Extracted material
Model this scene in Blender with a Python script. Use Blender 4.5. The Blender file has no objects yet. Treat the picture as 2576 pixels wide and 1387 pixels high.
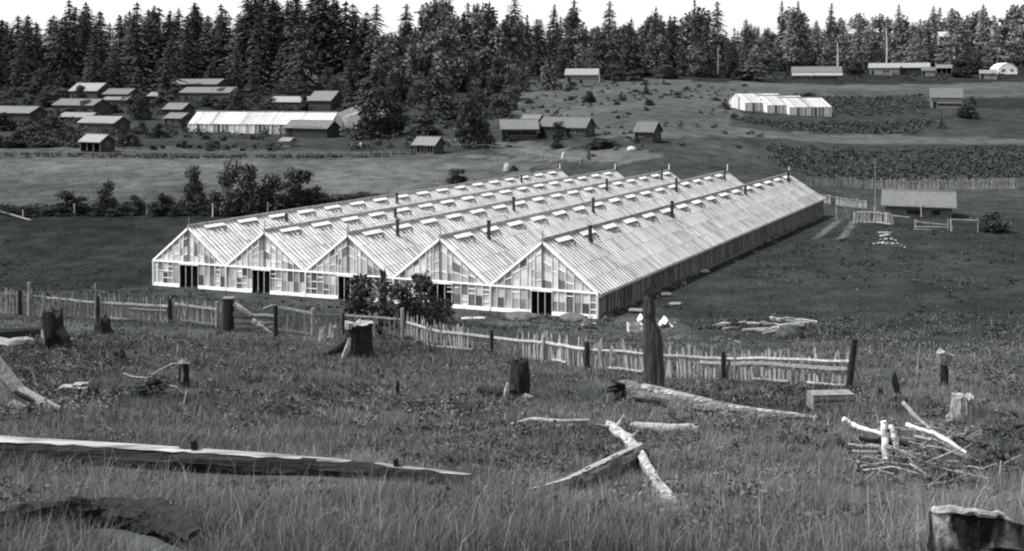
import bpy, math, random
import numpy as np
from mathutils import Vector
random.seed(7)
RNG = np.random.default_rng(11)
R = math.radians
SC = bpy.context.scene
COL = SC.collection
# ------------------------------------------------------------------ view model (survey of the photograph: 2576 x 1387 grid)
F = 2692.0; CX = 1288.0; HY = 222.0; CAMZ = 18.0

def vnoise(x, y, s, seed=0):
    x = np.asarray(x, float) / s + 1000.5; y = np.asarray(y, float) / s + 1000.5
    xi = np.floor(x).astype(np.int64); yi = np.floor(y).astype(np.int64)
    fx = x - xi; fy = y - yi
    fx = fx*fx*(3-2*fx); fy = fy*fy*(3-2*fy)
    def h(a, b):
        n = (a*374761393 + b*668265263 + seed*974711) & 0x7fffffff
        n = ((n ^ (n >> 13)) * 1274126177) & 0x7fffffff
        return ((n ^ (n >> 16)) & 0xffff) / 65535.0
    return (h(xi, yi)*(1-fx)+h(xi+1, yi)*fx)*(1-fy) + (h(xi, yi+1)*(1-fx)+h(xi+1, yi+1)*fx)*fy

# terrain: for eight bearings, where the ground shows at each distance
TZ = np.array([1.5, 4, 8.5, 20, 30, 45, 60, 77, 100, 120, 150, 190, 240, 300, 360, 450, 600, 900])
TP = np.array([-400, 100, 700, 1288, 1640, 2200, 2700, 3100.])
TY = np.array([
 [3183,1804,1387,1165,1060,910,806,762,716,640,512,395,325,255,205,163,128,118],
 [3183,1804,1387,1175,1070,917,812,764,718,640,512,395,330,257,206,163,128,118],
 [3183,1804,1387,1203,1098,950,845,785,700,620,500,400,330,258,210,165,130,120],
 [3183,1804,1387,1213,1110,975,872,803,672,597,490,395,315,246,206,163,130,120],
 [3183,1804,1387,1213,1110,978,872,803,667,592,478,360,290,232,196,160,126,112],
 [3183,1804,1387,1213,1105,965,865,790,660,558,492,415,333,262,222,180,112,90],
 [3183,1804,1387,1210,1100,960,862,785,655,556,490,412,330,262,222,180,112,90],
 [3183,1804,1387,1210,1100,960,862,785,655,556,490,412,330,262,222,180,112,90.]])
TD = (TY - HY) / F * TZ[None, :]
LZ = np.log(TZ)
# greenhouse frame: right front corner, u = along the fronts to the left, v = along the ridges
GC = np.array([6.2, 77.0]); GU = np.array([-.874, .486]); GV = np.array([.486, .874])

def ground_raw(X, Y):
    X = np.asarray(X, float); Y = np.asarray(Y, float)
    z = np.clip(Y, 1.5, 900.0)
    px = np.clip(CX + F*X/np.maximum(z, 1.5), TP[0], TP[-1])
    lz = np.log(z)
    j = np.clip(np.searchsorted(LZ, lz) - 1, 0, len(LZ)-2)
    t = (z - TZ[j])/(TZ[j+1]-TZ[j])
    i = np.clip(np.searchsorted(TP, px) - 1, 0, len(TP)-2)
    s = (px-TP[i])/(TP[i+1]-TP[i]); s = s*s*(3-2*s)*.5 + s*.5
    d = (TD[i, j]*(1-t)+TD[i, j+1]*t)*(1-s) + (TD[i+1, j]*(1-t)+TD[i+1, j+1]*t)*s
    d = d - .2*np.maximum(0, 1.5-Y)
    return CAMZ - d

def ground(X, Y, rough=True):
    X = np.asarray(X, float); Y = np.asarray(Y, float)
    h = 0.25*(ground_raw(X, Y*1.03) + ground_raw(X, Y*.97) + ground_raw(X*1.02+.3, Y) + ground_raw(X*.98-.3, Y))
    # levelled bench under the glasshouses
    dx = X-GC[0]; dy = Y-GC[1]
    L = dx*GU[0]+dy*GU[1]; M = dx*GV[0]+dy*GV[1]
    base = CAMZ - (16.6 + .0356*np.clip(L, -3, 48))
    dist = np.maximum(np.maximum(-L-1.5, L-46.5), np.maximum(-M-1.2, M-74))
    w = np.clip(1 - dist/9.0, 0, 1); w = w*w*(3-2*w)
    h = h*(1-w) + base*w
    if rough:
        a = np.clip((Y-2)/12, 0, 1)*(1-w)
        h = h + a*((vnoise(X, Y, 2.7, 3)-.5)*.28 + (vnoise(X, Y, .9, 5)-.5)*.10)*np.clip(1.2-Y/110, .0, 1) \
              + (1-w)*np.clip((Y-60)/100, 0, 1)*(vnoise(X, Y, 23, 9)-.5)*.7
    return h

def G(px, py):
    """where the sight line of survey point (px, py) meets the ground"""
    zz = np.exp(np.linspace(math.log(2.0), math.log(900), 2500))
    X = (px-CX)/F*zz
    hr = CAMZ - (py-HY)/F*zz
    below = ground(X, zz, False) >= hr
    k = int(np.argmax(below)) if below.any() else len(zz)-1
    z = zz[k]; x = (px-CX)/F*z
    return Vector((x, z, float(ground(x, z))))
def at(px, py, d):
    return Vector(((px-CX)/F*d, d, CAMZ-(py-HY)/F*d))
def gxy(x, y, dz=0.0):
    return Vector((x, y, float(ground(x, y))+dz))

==

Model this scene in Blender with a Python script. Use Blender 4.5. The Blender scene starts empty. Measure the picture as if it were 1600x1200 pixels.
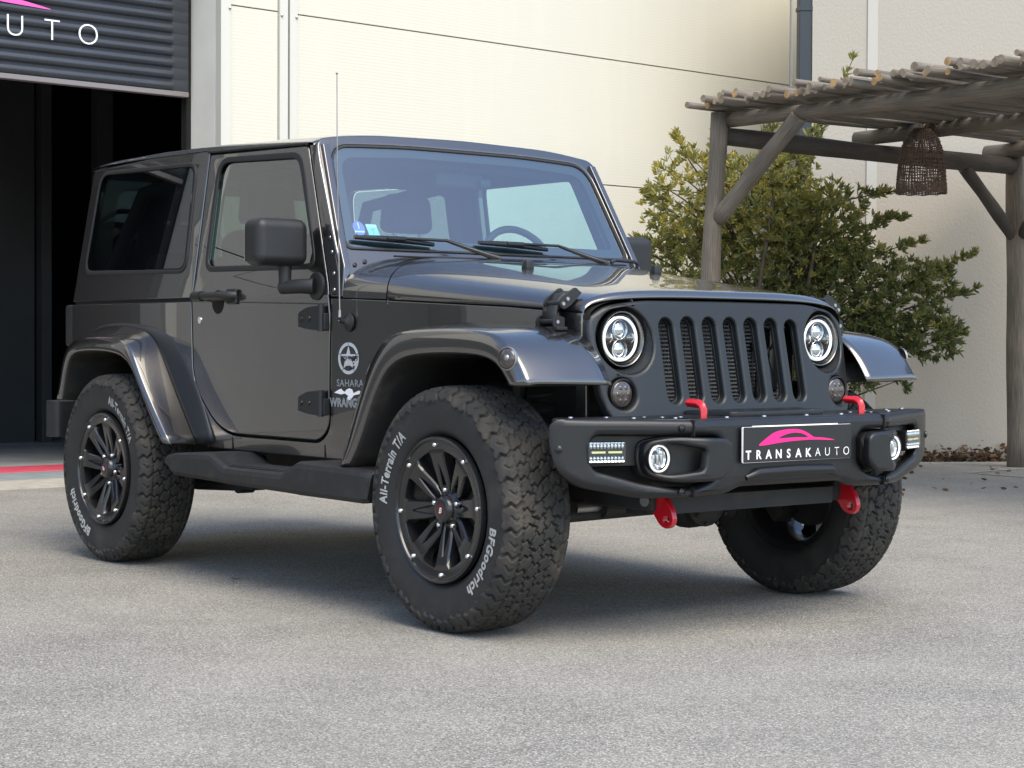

Challenge
Give the count of lines in the listing that hold the word "picture", with no other text.

The solution
2